A local councillor endorsed a tweet this week calling me a ‘traitor’ for voting to stop those attempting to derail Brexit, writes John Mann MP.

It is a strange and very sad use of the word and shows the puerile level that politics has fallen to.

People are entitled to strong views on Brexit.

But having a different view to me or you does not make someone a traitor.

In this case, I was accused by this councillor of being a traitor because I voted several times to try to stop a group of MPs from blocking Brexit.

Pro-Brexit MPs managed to slip in an amendment that scuppered their plans, but they still had the votes to push through.

My vote was consistent with what I have said and done since the general election, and the referendum.
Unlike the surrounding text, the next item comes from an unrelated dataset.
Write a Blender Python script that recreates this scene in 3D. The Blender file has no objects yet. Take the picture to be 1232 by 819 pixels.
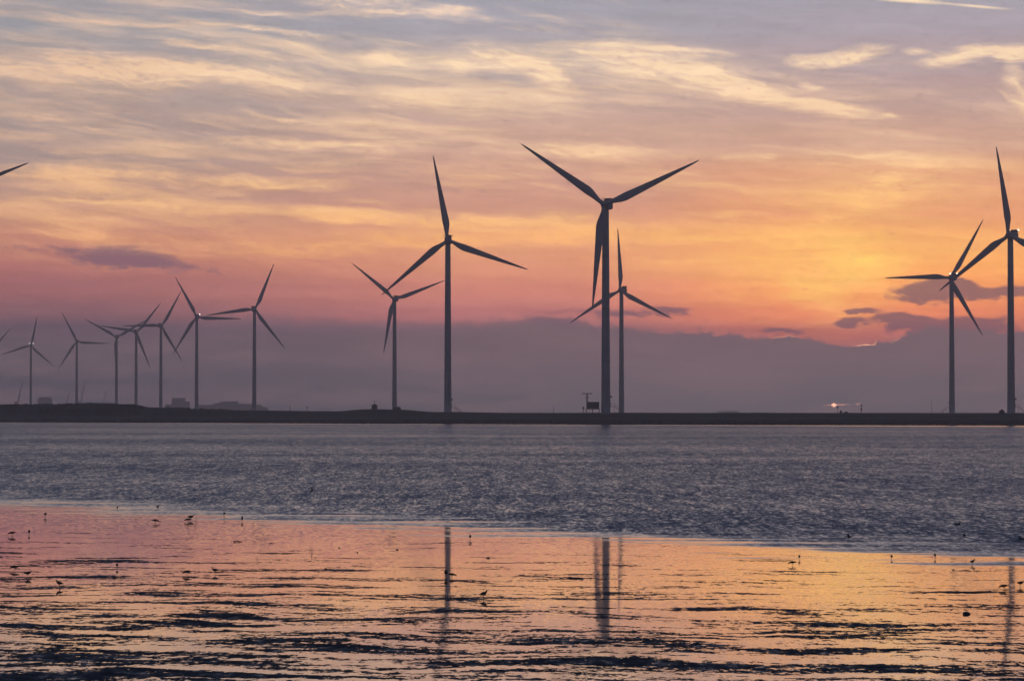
import bpy, bmesh, math, random
from mathutils import Vector, Matrix, noise as mnoise

random.seed(7)
R = math.radians
sc = bpy.context.scene
COL = sc.collection

# ------------------------------------------------------------------ camera
F = 3422.0                    # focal length in photo pixels (100 mm on 36 mm)
CAMH = 5.0
PITCH = math.atan(86.5 / F)
cam_d = bpy.data.cameras.new('camera')
cam_d.sensor_width = 36.0
cam_d.lens = 100.0
cam_d.clip_start = 0.5
cam_d.clip_end = 40000.0
cam = bpy.data.objects.new('camera', cam_d)
COL.objects.link(cam)
cam.location = (0, 0, CAMH)
cam.rotation_euler = (math.pi / 2 + PITCH, 0, 0)
sc.camera = cam


def ray(px, py):
    vx = (px - 616.0) / F
    vy = (409.5 - py) / F
    c, s = math.cos(PITCH), math.sin(PITCH)
    return Vector((vx, c - s * vy, s + c * vy))


def at(px, py, D):
    """point seen at a photo pixel, D metres out"""
    d = ray(px, py)
    return Vector((0, 0, CAMH)) + d * (D / d.y)


def ground(px, py, z=0.0):
    d = ray(px, py)
    return Vector((0, 0, CAMH)) + d * ((z - CAMH) / d.z)


def uv(px, py):
    d = ray(px, py)
    h = math.hypot(d.x, d.y)
    return math.atan2(d.x, d.y) * F, d.z / h * F


# ------------------------------------------------------------------ settings
sc.view_settings.view_transform = 'Standard'
sc.view_settings.look = 'None'
sc.view_settings.exposure = 0.0
sc.view_settings.gamma = 1.0
sc.view_settings.use_curve_mapping = False

SUN_AZ = R(6.7)               # sun behind the bank, right of centre
SUN_EL = R(1.2)
HAZE_K = 2.8e-4               # haze extinction per metre
HAZE_TOP = 152.0
HAZE_I = (0.074, 0.060, 0.082)   # air light the haze gives at infinite depth (measured)


def lin(c):
    out = []
    for v in c:
        v = v / 255.0
        out.append(v / 12.92 if v <= 0.04045 else ((v + 0.055) / 1.055) ** 2.4)
    return tuple(out)


# ------------------------------------------------------------------ node helper
class S:
    """a scalar socket with arithmetic"""
    def __init__(s, g, sock): s.g = g; s.k = sock
    def __add__(s, o): return s.g.m('ADD', s, o)
    def __radd__(s, o): return s.g.m('ADD', o, s)
    def __sub__(s, o): return s.g.m('SUBTRACT', s, o)
    def __rsub__(s, o): return s.g.m('SUBTRACT', o, s)
    def __mul__(s, o): return s.g.m('MULTIPLY', s, o)
    def __rmul__(s, o): return s.g.m('MULTIPLY', o, s)
    def __truediv__(s, o): return s.g.m('DIVIDE', s, o)
    def __rtruediv__(s, o): return s.g.m('DIVIDE', o, s)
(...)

READ THIS: Bassetlaw MP vows to stand firm on Brexit.

The people voted for Brexit and I have upheld that decision – unlike most MPs – because democracy is democracy and frankly this is something that is absolute for me.

I voted for a deal to smooth through Britain leaving the EU and support the Prime Minister bringing back a new deal.

But my vote and my mouth has also been there to defend democracy and I’m saddened that a councillor elected to sort out bins, planning decisions and the local economy labels me a traitor for doing so.

For a week, I have chaired the powerful Treasury Committee in Parliament.

This will not last as I am not eligible to be elected permanent chairman, but I did chair a session with the Bank Of England last Wednesday.

The hearing is available on the Parliament Channel and you will hear me demand that our local economy be treated differently from London and the south east.

We have little similarity and Government and monetary policy needs to reflect this better.

SEE ALSO: Worksop can grow and thrive with Government funding.

On Monday, I have a feeling that Parliament might vote for a general election.

If it does then so be it, Parliament needs to sort out the mess it is in and make decisions rather than sit on fences.

But if Parliament can’t sort it out then going back to the people is inevitable.

I just hope that people bother to vote.